The trip to Camogli didn’t take too long, and when we arrived we were greeted by the sight of many, many people lined up around the square. We learned it was the weekend of the annual Fish Festival (Sagra de Pesche), and after a weekend of celebrations and bonfires, the festivities culminate on Sunday with a giant fish fry featuring free food for all. Here’s a picture of a representation of the giant pan they use, a picture of the fish they serve, and a short video that tells about the weekend.


The Fish Festival wasn’t part of our itinerary, so we followed our guide on a short walking tour of the town, and then we were given free time until lunch. Rain was threatening all during the walk, and it was very difficult to hear the guide, so I admit to removing my ear buds and just taking it all it. Camogli really was a charming town, it just didn’t show well on the day we were there.




During our free time we found a coffee shop that also had a restroom for customers, so we grabbed a table and split a delicious apricot pastry. We also had enough a time to purchase a travel magnet and look for tacky souvenirs. We found an abundance of tacky magnets — some were so raunchy I couldn’t even bring myself to take a picture! Who buys that stuff and what do they do with it?


By the time we met for lunch the rain had really settled in. Lunch was down a set of steep, scary, wet stairs, but I managed to get into the restaurant without breaking my neck (or tearing any ligaments!) so I’ll call that a win. The restaurant appeared to be a combination restaurant/bar/beach club. I’m not sure how much business the restaurant would get outside of the tour groups on a regular day. Perhaps people using the beach and changing facilities would also eat there?


Lunch was OK…not particularly memorable, but at least we were inside out of the rain! We had focaccia bread and pesto pasta, which are two of the things the Ligurian coast is known for. The wine and Limoncello were plentiful, and we were also served dessert, but I didn’t take any pictures at lunch and I don’t remember what it was!🤷♀️ The meal was filling and very carb heavy. I found myself longing for a lettuce leaf or some cucumber!🥬🥒
After lunch we made our way through town and the fish festivities to the boat for the “scenic cruise” back to Portofino.
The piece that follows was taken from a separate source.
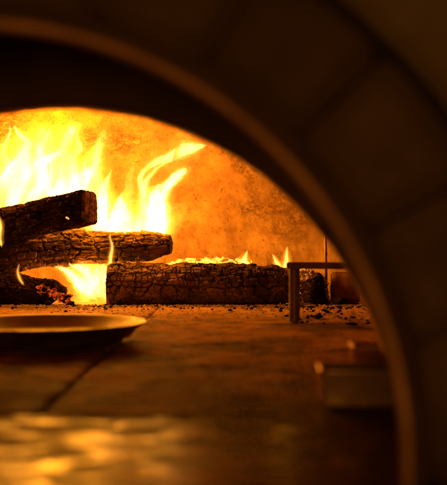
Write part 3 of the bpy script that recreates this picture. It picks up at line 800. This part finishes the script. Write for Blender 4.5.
# ------------------------------------------------------------------ light
FIRE = (1.0, 0.35, 0.011)
def lamp(name, p, power, r, col=FIRE):
    l = bpy.data.lights.new(name, 'POINT'); l.energy = power; l.color = col; l.shadow_soft_size = r
    o = bpy.data.objects.new(name, l); C.objects.link(o); o.location = p; return o
lamp('fire_light', at(20, 178, 2.42), 7.0, 0.12)
lamp('fire_light', at(64, 150, 2.42), 7.0, 0.12)
lamp('fire_light', at(62, 128, 2.50), 4.0, 0.08)
lamp('fire_light', at(104, 205, 2.44), 3.2, 0.07)
lamp('flame_light', at(155, 205, 2.45), 3.4, 0.06)
lamp('gap_light', at(92, 278, 2.44), 0.9, 0.04)
lamp('small_flame_light', at(282, 255, 2.50), 0.8, 0.02)
# dim room lamp outside, low behind the camera, placed to reach tins and throat
l = bpy.data.lights.new('room_lamp', 'AREA'); l.energy = 4.0; l.size = 0.5; l.color = (1.0, 0.51, 0.10)
o = bpy.data.objects.new('room_lamp', l); C.objects.link(o); o.location = (-0.12, -0.9, 0.16)
o.rotation_euler = (Vector((0.1, 0.55, 0.2)) - Vector(o.location)).to_track_quat('-Z', 'Y').to_euler()

w = bpy.data.worlds.new('World'); S.world = w; w.use_nodes = True
bg = w.node_tree.nodes.get('Background') or w.node_tree.nodes.new('ShaderNodeBackground')
bg.inputs['Color'].default_value = (1.0, 0.5, 0.15, 1); bg.inputs['Strength'].default_value = 0.03

# ------------------------------------------------------------------ camera
cd = bpy.data.cameras.new('camera'); cam = bpy.data.objects.new('camera', cd); C.objects.link(cam)
cam.location = (0, 0, H); cam.rotation_euler = (PI / 2, 0, 0)
cd.sensor_fit = 'HORIZONTAL'; cd.sensor_width = 36; cd.lens = 36 * F / 447
cd.shift_y = 7.5 / 447; cd.clip_start = 0.02; cd.clip_end = 50
cd.dof.use_dof = True; cd.dof.focus_distance = 2.36; cd.dof.aperture_fstop = cd.lens / 1000 / 0.0141
S.camera = cam
S.view_settings.view_transform = 'Standard'; S.view_settings.look = 'None'; S.view_settings.exposure = 0; S.view_settings.gamma = 1
cy = S.cycles
cy.max_bounces = 6; cy.diffuse_bounces = 4; cy.glossy_bounces = 3; cy.volume_bounces = 0; cy.transparent_max_bounces = 64
cy.sample_clamp_indirect = 4.0; cy.caustics_reflective = False; cy.caustics_refractive = False
cy.volume_step_rate = 8.0; cy.use_adaptive_sampling = True; cy.adaptive_threshold = 0.035; cy.adaptive_min_samples = 24; cy.use_denoising = True
try: cy.denoiser = 'OPENIMAGEDENOISE'
except Exception: pass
We chose to sit inside on the boat for the trip back to Portofino since it was raining pretty hard. That meant we really couldn’t see much. The seas had gotten angry and it was a rough ride along the coast. We stopped briefly in the secluded Bay of San Fruttuoso to see the 10th century Benedictine abbey, but the visibility was so poor by this time that I didn’t even pull out my phone, much less my camera!😳

By the time we got back to Portofino Jim and I were more or less done. We walked with the group for a while, but we couldn’t hear the guide and we felt like we were just shuffling through crowded, wet cobblestone streets that looked very much like other towns we had seen but with more expensive stores. When the group got back to the main piazzetta (central square) we decided to call it a day instead of climbing up the steep, wet stone steps to the historic Church of San Giorgio perched above the town.



In hindsight, this tour was probably not a good choice for us. It was the only thing I found that would allow me to see Portofino from the water, and I had visions of the beautiful travel brochure shots I was going to take of Portofino from the water and then from above when we climbed to the church. You know the ones…you can find them everywhere when you look for things to do in the Mediterranean. Unfortunately there were just too many people on the tour for us, and that combined with the weather made it a not-memorable day.




Of course, we couldn’t leave Portofino without adding to our travel magnet collection, and I found another tacky souvenir — a pair of socks with pictures of classic Italian things. From the socks, I can conclude Italians like sunshine, wine, basil, lemons, peppers, and penises!😳

The tender ride back to the ship was interesting to say the least. I was lucky enough to grab a seat near the door where I got some fresh air, but even near the door the air in the tender was thick and the ride was uncomfortable.🤢 We were pitching all over the place, and the crew had a very hard time securing the tender so we could get back on the ship. Stepping off the tender onto the platform required timing, patience, and agility. We saw many people who were shaken up by the experience. It didn’t really bother me, but I admit I was relieved to be back on board.
We were leaving Italy and heading to France for our next two ports of Nice and Marseilles.🇫🇷 Nice was first — thankfully we had booked a private tour and we were hoping for better weather!